При всем обилии программ, как подчеркивал Сергей Васильев, «ни одна другая группа экономистов не смогла предложить никакой конструктивной непротиворечивой программы». И эта группа была сыгранной минимум за 10 лет командой. Вот что еще важно – ни в одной другой науке не было сообщества, системно занимавшегося восполнением пробелов в знаниях, изучением реальной, а не воображаемой или описанной в XIX веке экономики и системно строившего программу преобразований. Философы, даже лучшие из них, так и не вышли за пределы марксизма. Юристы не сделали ни одного шага на пути проектирования возможных преобразований. Когда этот сюжет обсуждают с Анатолием Чубайсом, он начинает заметно нервничать и злиться и просит назвать не то что группу, а фигуру из числа интеллектуалов, которые бы понимали, как должны развиваться государство и общество, с какими вызовами они могли бы столкнуться. Аргумент, что во времена СССР этим заняться никому и в голову не приходило, не принимается: «Но мы же это сделали!»
В этом есть своя правда. Не говоря уже о том, что, если бы было серьезное оппонирование на уровне команды Гайдара, можно было избежать каких-то ошибок или ненужных компромиссов. Но оппонирования на том уровне аргументации, с которым работала группа 15-й дачи, не было.
Васильев приводит и еще один, несколько неожиданный, но серьезный аргумент: «Более того, на короткий период команда Гайдара даже получила то превосходство над своими политическими противниками, что никто из них не мог понять язык, на котором была сформулирована предложенная политика, и, соответственно, саму ее суть».
Никита Масленников так рассуждает о причинах выбора Ельциным именно Гайдара: во-первых, ставка только на Россию, а не на Союз отсекала многих претендентов, во-вторых, когда Борис Николаевич понял, до какой степени тяжелое время и непопулярные меры предстоят, он предпочел назначить на ответственные посты тех, кого… не жалко. Не своих. Но и тех, кто сделает дело, а не будет бегать к нему и без конца ныть.
Возможно, эта мотивация и присутствовала. Команда камикадзе для Ельцина была чем-то вроде воздушного шара, с которого, чтобы он летел, время от времени придется сбрасывать какой-то груз. Именно груз, а не балласт. Но что делать – политические компромиссы были неизбежны.
24 сентября Бурбулис полетел к Ельцину в Сочи с разъяснениями, что, собственно, придумала команда Гайдара и почему нужно согласиться с той логикой реформ, которые предлагал Егор и его люди. Считается, что именно тогда он передал Борису Николаевичу документ под названием «Стратегия России в переходный период» («Меморандум Бурбулиса»).

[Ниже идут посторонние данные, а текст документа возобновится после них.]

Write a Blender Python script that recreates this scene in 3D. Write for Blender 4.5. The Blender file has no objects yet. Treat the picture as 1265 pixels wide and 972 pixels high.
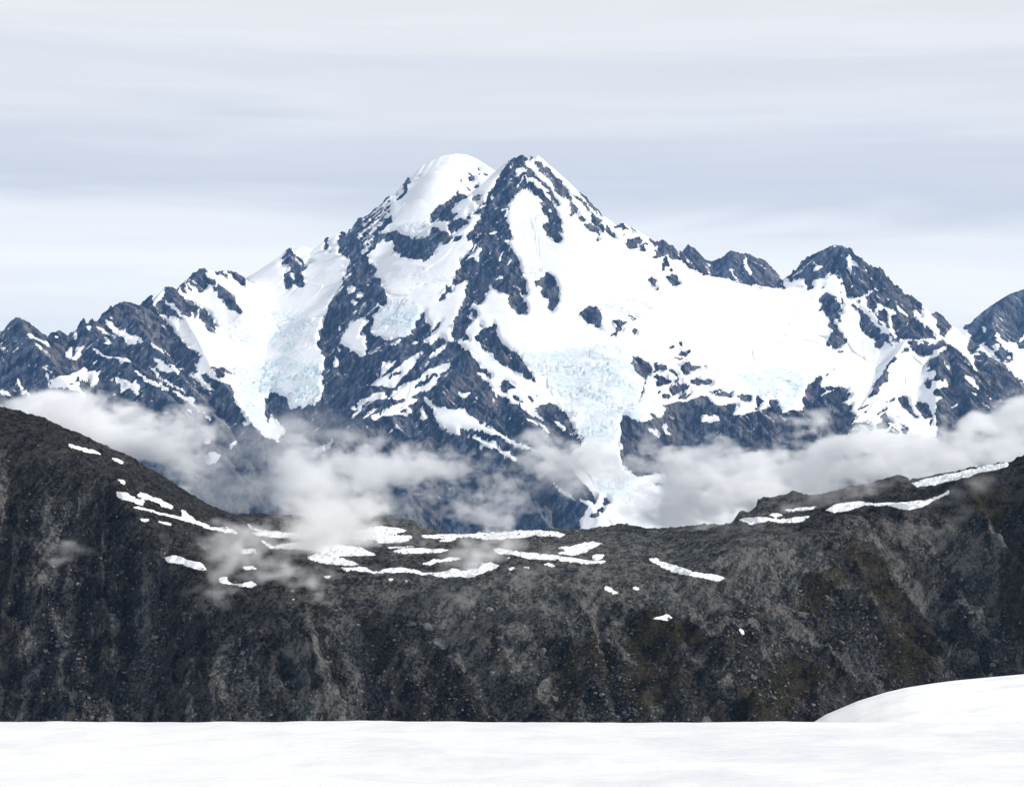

Российскому президенту не очень нравился радикализм предлагаемой дорожной карты, но «Меморандум» среди прочего разъяснял президенту, на что ему имеет смысл потратить свою харизму, – провести реальные реформы в рамках России или дожидаться того, что его авторитет будет распылен сам по себе, а на смену демократическому президенту придут консервативные силы. Обладавшему мощной политической интуицией Ельцину этот способ отношений с действительностью в условиях чрезвычайной ситуации, что, возможно, не слишком хорошо было видно из Сочи, где российский президент взял паузу в действиях, был понятен.
«Меморандум Бурбулиса» не случайно был секретным документом. Несмотря на то что все постояльцы 15-й дачи считали, что августовский путч покончил с СССР, союзного центра – дееспособного и управляющего – больше нет и их позиция была известна, в то время столь открыто в публичном пространстве говорить о самостоятельном движении России в будущее не было принято. Шли попытки спасти конструкцию Союзного договора хотя бы между основной частью республик, и формально Ельцин поддерживал эти шаги. Скорее всего, и неформально. Едва ли в то время он сам для себя решил окончательно, что и как будет делать в ближайшее время – и в политическом, и в экономическом смысле. «Меморандум» заставил Бориса Николаевича сделать то, чего ему, судя по всему, не очень хотелось, – двинуться уже в какую-нибудь сторону. А он все ждал, думал, откладывал момент, когда нужно было на что-то решиться – после августа в Юрмале и сентября в Сочи.
«Стратегия», по сути дела, стала развитием идей Альпбахской декларации. Заостренность аргументации и бескомпромиссность формулировок наотмашь отличали этот документ от любых других. Среди прочего там содержался и политологический анализ, причем очень нестандартный. Республики, писали авторы, больше не воюют с федеральным центром, а используют его по ходу развала СССР. Сам же центр в экономическом смысле перераспределяет между республиками не что иное, как ресурсы России: «Установив контроль над собственностью на своей территории, они стремятся через союзные органы перераспределять в свою пользу собственность и ресурсы России». Единственный возможный путь – свой собственный, с полноценными государственными структурами независимой страны.